Photo: My Photo Buddy/Shutterstock

How Climate Change Transformed Southwest Colorado, a Place I Love

United States Colorado Activism
by Nicole Gentempo Feb 7, 2017

IN 2002 I RETURNED from a senior trip to find a towering plume of black smoke above my home in Durango, Colorado. Smartphones didn’t exist yet and calls home had been brief. I had no idea I was coming home to a massive wildfire — the “Missionary Ridge fire” — just one of the many wildfires burning in my home state of Colorado that year.

Standing in my high school gymnasium, I watched people rushing from supply tables to waiting volunteers. Outside, ash-covered firefighters were lying down all over the high school lawn, fallen in place to catch a moment’s nap. Where the parking lot should’ve been, stood a tent city, the matching army tents forming a little village with more firefighters in their yellow and green uniforms. I squinted in the ash-filled air and could see the flames raging through the canopy with no sign of slowing.

We’d been in a drought for years but had finally reached the tipping point. In Colorado, most moisture comes from the snowpack, stored there like a frozen reservoir providing water during the dry spring. Then, usually, relief comes in late June and July with the monsoon season. That’s how it used to be at least. In 2002, there had been an extremely low snowpack and by early June the ground had been dry for a long time. In fact, according to the Durango Herald, the county had received only 1.3” of precipitation all year. The Animas river was barely a trickle and the hillsides were brown. Over the ridge, the heart of the fire raged towards Vallecito Reservoir. Well, it was usually a reservoir. This year it was empty. People had actually parked their vehicles in the middle of the bare lake bed to get them out of the fire’s path. What should have been a green lush valley lined with ponderosa pines was brown, black, and ablaze.

In Southwest Colorado, the climate is just on the line between arid high desert and alpine. Winter storm systems usually come from the southwest where warm pacific moisture funnels in. El Niño years are wet with lots of snow, but La Niña years can leave the area dryer with above average temperatures. These patterns were normal, predictable. However, in the last few decades, the reliability and predictability of these currents and their weather patterns have been changing. La Niña years can now bring record snow, and El Niño storms can fizzle out before they reach the region. Everything has become extremely variable. Droughts are longer and more severe, and some years the monsoons never come at all. Some 2016 studies by Climate Central have shown that the western U.S. has warmed by an average of 1.9 degrees since the 1970s. This means the snow shows up later and melts sooner, giving the trees more time to dry out. In the 1970s a wildfire season lasted about five months. Today fires are starting earlier, and some don’t stop until the snow returns — extending the wildfire season to seven months. Fires are also getting bigger with large, 1,000-acre-plus burns increasing every year. The Missionary Ridge fire burned 72,962 acres. To compound the drought issues, the warmer temperatures are also allowing the bark beetles a longer lifespan and less die off in winter.
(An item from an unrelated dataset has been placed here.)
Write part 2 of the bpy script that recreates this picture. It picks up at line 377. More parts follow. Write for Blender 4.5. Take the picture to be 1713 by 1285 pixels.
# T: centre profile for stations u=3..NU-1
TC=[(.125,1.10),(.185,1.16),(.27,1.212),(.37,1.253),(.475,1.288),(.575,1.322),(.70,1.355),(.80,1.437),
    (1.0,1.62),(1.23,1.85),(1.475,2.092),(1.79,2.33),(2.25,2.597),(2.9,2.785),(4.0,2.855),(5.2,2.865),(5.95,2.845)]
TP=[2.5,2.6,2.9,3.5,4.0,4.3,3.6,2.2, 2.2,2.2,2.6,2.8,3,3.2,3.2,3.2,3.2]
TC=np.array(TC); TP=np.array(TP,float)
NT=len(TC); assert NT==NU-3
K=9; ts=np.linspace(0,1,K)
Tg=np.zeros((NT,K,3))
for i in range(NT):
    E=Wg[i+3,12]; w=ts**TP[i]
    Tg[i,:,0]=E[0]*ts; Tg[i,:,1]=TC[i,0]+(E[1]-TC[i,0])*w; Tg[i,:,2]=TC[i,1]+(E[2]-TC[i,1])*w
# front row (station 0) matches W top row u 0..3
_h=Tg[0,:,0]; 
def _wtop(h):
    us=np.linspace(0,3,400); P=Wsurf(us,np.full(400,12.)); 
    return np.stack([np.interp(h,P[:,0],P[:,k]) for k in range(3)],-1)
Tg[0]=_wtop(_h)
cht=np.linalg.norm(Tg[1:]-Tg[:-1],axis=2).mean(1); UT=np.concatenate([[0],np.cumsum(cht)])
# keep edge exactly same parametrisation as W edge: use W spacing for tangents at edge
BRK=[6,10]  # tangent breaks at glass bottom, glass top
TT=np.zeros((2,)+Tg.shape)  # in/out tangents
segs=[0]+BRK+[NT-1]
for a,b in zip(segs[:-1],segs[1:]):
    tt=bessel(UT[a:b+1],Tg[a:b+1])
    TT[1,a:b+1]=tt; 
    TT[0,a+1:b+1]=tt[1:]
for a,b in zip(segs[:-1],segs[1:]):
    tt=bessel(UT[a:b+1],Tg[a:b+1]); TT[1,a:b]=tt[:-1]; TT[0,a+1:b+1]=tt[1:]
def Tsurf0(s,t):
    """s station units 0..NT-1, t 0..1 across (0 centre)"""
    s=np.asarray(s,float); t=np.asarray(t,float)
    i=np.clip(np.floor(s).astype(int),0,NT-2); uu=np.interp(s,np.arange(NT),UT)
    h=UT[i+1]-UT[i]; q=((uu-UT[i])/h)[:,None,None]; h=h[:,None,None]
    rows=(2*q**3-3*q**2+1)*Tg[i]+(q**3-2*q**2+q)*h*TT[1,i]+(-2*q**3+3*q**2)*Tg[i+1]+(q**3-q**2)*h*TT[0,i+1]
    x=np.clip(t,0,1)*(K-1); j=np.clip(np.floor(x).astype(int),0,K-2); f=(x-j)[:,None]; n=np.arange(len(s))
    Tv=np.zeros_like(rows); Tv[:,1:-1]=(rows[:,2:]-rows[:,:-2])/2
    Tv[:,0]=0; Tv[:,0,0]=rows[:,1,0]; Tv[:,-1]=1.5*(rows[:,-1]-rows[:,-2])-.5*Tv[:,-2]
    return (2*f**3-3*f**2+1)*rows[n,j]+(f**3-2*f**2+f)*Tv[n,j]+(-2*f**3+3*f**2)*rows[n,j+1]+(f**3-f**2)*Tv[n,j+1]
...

This means huge stands of pine trees are being killed. Forests of brown, dead trees are a common sight now, sitting there just waiting for a spark. The climate is changing and with it the landscape of the west, and my home.

After the Missionary Ridge Fire, when the rain finally came, landslides crashed down, blocking roadways, damaging homes and leaving brown scars on the hillsides. It has been years now since that massive fire, but the land is still marred. Before the 2002 wildfires happened, they were smaller and less common. Now there is at least one fire every year. In 2012, I remember standing in my yard and counting five plumes of smoke surrounding the town. Fire has become normal, blackened stands of trees a familiar sight. I can’t look around without seeing the evidence of a fire, each year adding more scars. My whole life the warm smell of Ponderosa bark, like vanilla icing, can bring me back to memories — of camping, hiking, rafting and playing in the Colorado forests. Now where trees do grow back after a fire, they aren’t the mighty Ponderosa but scrub oaks and Piñon pine — the smaller, faster growing, more hardy tree varieties. As the earth warms and the fires continue, I wonder if we will be able to keep our forests, or if this is the beginning of the desert creeping north. It is hard to know what else may lay ahead. What I do know is the scenery I grew up with has changed, the smell has changed, my home has changed.